By John Ubaldi
Columnist, In Homeland Security
The United States faces a national security threat unlike anything we have faced in our history. It’s a threat from hostile foreign governments and nefarious non-state actors abroad who have the potential to severely cripple our infrastructure. They can do this not with weapons, but by instigating a cyberattack against our vital computer networks.
In short, the U.S. is more vulnerable than ever to cyberattacks from foreign adversaries who attempt to penetrate vital American companies and steal intellectual property.
China Continues Cyberattacks on US Companies to Steal Intellectual Property
For example, one of the key components of the U.S.-China trade confrontation is Beijing’s continued strategy of cyberattacks on American companies to gain vital intellectual property which previous administrations failed to stop.
In recent years, China’s hacking of U.S. companies has included tech giant Google. China was responsible for the two reported 2015 cyber breaches of the Office of Personnel Management. The first breach resulted in the exposure of 4.1 million personal records, and second resulted in a hack of 21.5 million records.
For most of our history, the United States has been able to protect the homeland by controlling its land, air, maritime and space domains. Today, however, cyberspace gives adversarial state and non-state actors the ability to wage campaigns against American political, economic, and security interests without ever physically crossing our borders.
The 2019 National Intelligence Strategy details the cyber threats that are already challenging public confidence in our global institutions, governance and norms. The growing cyber capabilities of our adversaries pose an increasing threat to U.S. security – including critical infrastructure, public health and safety, economic prosperity and stability.
Establish a Department of Cybersecurity?
Many experts suggest the creation of a Department of Cybersecurity. This new federal agency would be modeled after the Department of Homeland Security (DHS) – which was formed shortly after the 9/11 terrorist attacks. Similarly, the Department of Energy (DOE) came into being in 1977 after the energy crisis of the mid-1970s caused by the oil embargo by Arab nations belonging to the Organization of the Petroleum Exporting Countries (OPEC).
Ted Schlein, a partner at Kleiner Perkins and NSA Advisory Board member, favors a cabinet-level Department of Cybersecurity. He recently was quoted in the Wall Street Journal noting that “a unified cybersecurity agency also would gather all the legal authority to act against cyber threats and attacks under one roof.”

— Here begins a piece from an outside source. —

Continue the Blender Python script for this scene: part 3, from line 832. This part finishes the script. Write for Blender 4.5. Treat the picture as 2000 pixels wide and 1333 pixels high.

Schlein said the DHS, Department of Justice, FBI, CIA and NSA, among others, “all have different authority to act in the realm of cybersecurity. And they don’t always cooperate fully.”
Sometimes they talk to each other and sometimes they don’t, he adds. Sometimes it isn’t even clear what information they can legally share with one another. “This inefficiency impairs our ability to respond quickly to cyberattacks or to prevent attacks. A single cybersecurity agency would solve that problem,” Schlein maintains.
A Different Opinion on Cybersecurity
Other security experts are not so sure a new cabinet department is the right approach. In the same Wall Street Journal article Suzanne Spaulding, a former DHS undersecretary who now directs the Defending Democratic Institution’s project at the Center for Strategic and International Studies, calls such a department a mistake.
A new cabinet department would either pull current cyber activities out of existing departments or replicate existing activities and expertise, she says. That would increase costs, complicate coordination and exacerbate private-sector confusion.
Spaulding wonders how the FBI, NSA and the U.S. Cyber Command would respond to this change. After all, they would not want to lose their current responsibilities or have them transferred into a new department. Whether or not that would involve standing up a new Department of Cybersecurity remains to be seen.
Either way, cyberattacks are now the go-to method for foreign adversaries, criminal organizations and other groups to attack the United States. After considering the cyberattacks of the past few years and expected cyberattacks in the future, the U.S. needs to re-think how it responds to and defends against these attacks on its vital infrastructure inside and outside of government.